Posted by: Michael Turner | Friday, May 28, 2004 at 02:46 AM
"Susceptibility," not "susceptability". Thanks
As for Iraq, I'll throw these out:
1)Stop offensive and repressive operations that cause unconscionable civil losses and stick to defensive mode. Stop using Sharon-inspired tactics.
3) Send the farcical provisional government packing and stop the pretense of power transfer.
2) Convene international conference with representatives of all components of Iraqi society, including "extremist fundamentalists," chosen by these components by whatever method they prefer (which couldn't be any less democratic than the CPR's).

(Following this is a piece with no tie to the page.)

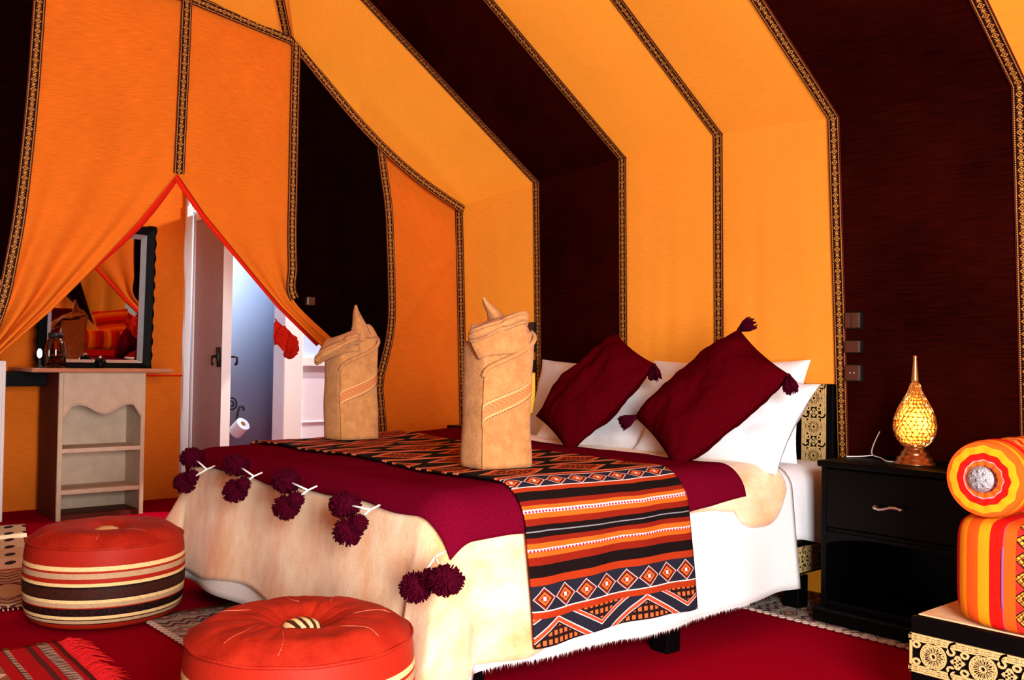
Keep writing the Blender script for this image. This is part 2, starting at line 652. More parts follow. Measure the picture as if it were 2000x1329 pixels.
grid('cloth_panel', pan_pt, 30, 70, 'orange_dim', wl, lambda s, t: (s * 0.85, t * 2.2))
tape([wall_pt(0, 0.085, q / 24) for q in range(25)], (0.35, -0.9, 0.02), wl, off=0.016)
tape([(PX, roof_pt(0, 0, q / 30)[1], roof_pt(0, 0, q / 30)[2] - 0.022) for q in range(30)] + dens([(PX, 2.44, 2.752), (PX, 1.86, 2.835), (PX, 0.5, 2.845)], 8), (1, 0, 0), wl, off=0.05)
grid('cloth_panel', lambda s, t: (PX - 0.02 + 0.01 * nz(s * 9, t * 2), lerp(-1.7, 0.55, s), t * lerp(2.0, 2.8, min(1, s * 1.6))), 12, 10, 'black_cloth', wl, lambda s, t: (s * 2, t * 2.8))


def curtain_panel(name, Lc, Rc, mat, parent, x0, waves, amp, nu=40, nv=70, w=0.7, ph=0.0):
    def fn(s, t):
        a = pline(Lc, t) if Lc is RE else catmull(Lc, t)
        b = pline(Rc, t) if Rc is LE else catmull(Rc, t)
        y, z = lerp(a[0], b[0], s), lerp(a[1], b[1], s)
        g = max(0.0, t - 0.12) / 0.88
        d = amp * g * sin(2 * pi * waves * s + ph + 2.0 * nz(s * 2, t * 2, ph)) * sin(pi * s) ** 0.5
        d += 0.012 * nz(y * 3, z * 2, ph)
        return (x0 + d, y, z)
    return grid(name, fn, nu, nv, mat, parent, lambda s, t: (s * w, (1 - t) * 2.2), solid=0.006)


# left curtain
RE = [(1.853, 2.835), (1.845, 2.45), (1.831, 1.925), (1.978, 1.736), (2.195, 1.513), (2.424, 1.277), (2.733, 1.014), (2.96, 0.885)]
LT = [(1.17, 2.84), (1.149, 2.289), (1.127, 1.926), (1.103, 1.638), (1.074, 1.423), (1.041, 1.234), (0.98, 1.05), (0.90, 0.90)]
LE = [(1.853, 2.835), (1.845, 2.45), (1.831, 1.925), (1.651, 1.674), (1.438, 1.415), (1.258, 1.209), (1.047, 1.0), (0.93, 0.885)]
LD = [(0.45, 2.84), (0.46, 2.3), (0.49, 1.93), (0.53, 1.65), (0.60, 1.42), (0.68, 1.23), (0.77, 1.05), (0.87, 0.905)]
cl = thing('tent_curtain', 'orange and black tent curtain swept aside to the left of the vanity', 'curtain', (PX, 0.9, 0), 'curtains of the tent doorway')
curtain_panel('cloth_panel', LT, LE, 'orange_dim', cl, PX + 0.02, 3.2, 0.045)
curtain_panel('cloth_panel', LD, LT, 'black_cloth', cl, PX + 0.02, 3.0, 0.03, nu=24, nv=40, ph=1.7)
tape([(PX + 0.03, *catmull(LT, i / 40)) for i in range(40)], (1, 0, 0), cl, off=0.014)
tape([(PX + 0.03, *pline(LE, i / 20 * 2 / 7)) for i in range(21)], (1, 0, 0), cl, off=0.022)
# right curtain
RT = [(2.47, 2.755), (2.467, 2.30), (2.467, 1.90), (2.467, 1.706), (2.475, 1.50), (2.491, 1.323), (2.73, 1.116), (2.985, 0.915)]
RD = [(3.033, 2.275), (3.06, 2.12), (3.10, 1.90), (3.117, 1.679), (3.13, 1.45), (3.136, 1.25), (3.115, 1.09), (3.065, 0.905)]
cr = thing('tent_curtain', 'orange and black tent curtain swept right towards the bed', 'curtain', (PX, 3.0, 0), 'curtains of the tent doorway')
curtain_panel('cloth_panel', RE, RT, 'orange_dim', cr, PX + 0.03, 1.6, 0.022, ph=0.6)
curtain_panel('cloth_panel', RT, RD, 'black_cloth', cr, PX + 0.02, 2.5, 0.03, ph=2.2)
tape([(PX + 0.03, *catmull(RT, i / 56)) for i in range(41)], (1, 0, 0), cr, off=0.022)
tape([(PX + 0.02, *catmull(RD, i / 56)) for i in range(57)] + [(PX + 0.02, 3.058, 0.82), (PX + 0.02, 3.075, 0.68), (PX + 0.02, 3.095, 0.516), (PX + 0.02, 3.11, 0.02)], (1, 0, 0), cr, off=0.022)
for par, ya, yb, w0 in ((cl, 0.80, 0.92, 0.04), (cr, 2.965, 3.06, 0.05)):
    ym = (ya + yb) / 2
    grid('cloth_tail', lambda s, t: (PX + 0.03 * cos(2 * pi * s) + 0.015 * sin(10 * pi * s) * t, lerp(ya - w0 * t, yb + w0 * t, 0.5 - 0.5 * cos(2 * pi * s) if s < 0.5 else 0.5 - 0.5 * cos(2 * pi * s)), lerp(0.93, 0.01, t)), 40, 14, 'black_cloth', par, lambda s, t: (s, t))
    mb = MB()
    mb.tube([(PX + 0.035 * cos(a), ym + 0.065 * sin(a), 0.905 + 0.006 * sin(2 * a)) for a in [2 * pi * i / 24 for i in range(24)]], 0.016, 8, True, 1.0)
    mb.build('tieback', 'red_lining' if par is cl else 'tape', par)
# red lining showing behind the swept edges, and the red cloth knotted behind the right curtain


def strip(name, P, off, w, mat, par, x):
    V, Fc, U = [], [], []
    for i, (a, b) in enumerate(zip(P, w)):
        q = P[min(i + 1, len(P) - 1)]; p = P[max(i - 1, 0)]
        ty, tz = q[0] - p[0], q[1] - p[1]
        l = hypot(ty, tz)
        ny, nzz = -tz / l * off, ty / l * off
        V += [(x, a[0] - ny * 0.02, a[1] - nzz * 0.02), (x - 0.01, a[0] + ny * b, a[1] + nzz * b)]
        U += [(0, i * 0.05), (b, i * 0.05)]
        if i: Fc.append((2 * i - 2, 2 * i - 1, 2 * i + 1, 2 * i))
    return mesh_obj(name, V, Fc, mat, par, U, solid=0.004)


strip('red_lining', [pline(LE, lerp(2 / 7, 4.2 / 7, i / 12)) for i in range(13)], 1, [0.035 * sin(pi * (0.25 + 0.75 * i / 12)) + 0.006 for i in range(13)], 'red_lining', cl, PX - 0.01)
strip('red_lining', [pline(RE, lerp(2 / 7, 5.8 / 7, i / 14)) for i in range(15)], -1, [0.010 * (1 - i / 16) for i in range(15)], 'red_lining', cr, PX - 0.01)


def scarf(s, t):
    y = lerp(2.425, 2.56, s) + 0.03 * t * (s - 0.7)
    z = 1.215 - 0.10 * s - t * (0.10 + 0.05 * sin(pi * s) + 0.03 * nz(s * 6, 3.3))
    z += 0.02 * nz(s * 5, t * 5, 8.0); y += 0.02 * nz(s * 4, t * 4, 4.0)
    return (PX - 0.05 + 0.022 * sin(s * 14 + t * 2) * (0.4 + t) + 0.01 * nz(s * 9, t * 9), y, z)


grid('red_tie_cloth', scarf, 26, 16, cloth_mat('red_scarf_cloth', (0.52, 0.012, 0.004), 0.7, 1.2, 30, 60), cr, lambda s, t: (s * .2, t * .2), solid=0.004)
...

3) Get all advanced nations to join in a real effort at reconstruction, including training of police and military forces, and set up a fair (as far as that's possible) system of awarding contracts. Return all funds and assets misappropriated in violation of international law to the Iraqi people.
4) Stop using Israel as the neighborhood pitbull, bring it to heel, kick out the the illegal settlers after richly compensating them (admittedly, a lot of them -- especially the Americans -- would jump on that opportunity) and pave the way to a real end to the Palestinian tragedy.
Posted by: Nonayobizwax | Friday, May 28, 2004 at 04:18 PM
George Bush Jr. is a Punk!
Posted by: NeoDude | Friday, May 28, 2004 at 07:37 PM
It is time for you to reread my essay "On Contradiction" in which I describe the phenomenon of "left in form but right in essence." Do no go there, Mr. Cooper. Time goes forward. Pinochet was evil and should be punished. Now face the reality of present days. Your comparisons to Iraq are fallacious. Mort Kondrakce is not a "bully." He was pointing out the obvious--that the horrors of Abu Ghraib are being used for other purposes than to correct them. In fact, by calling him a "bully," you are exposing the fact that you don't really think he is.
Posted by: Chairman Mao | Sunday, May 30, 2004 at 12:28 PM
That's all very profound, Mister Chairman. I'm contemplating having it laminated to carry around in my wallet.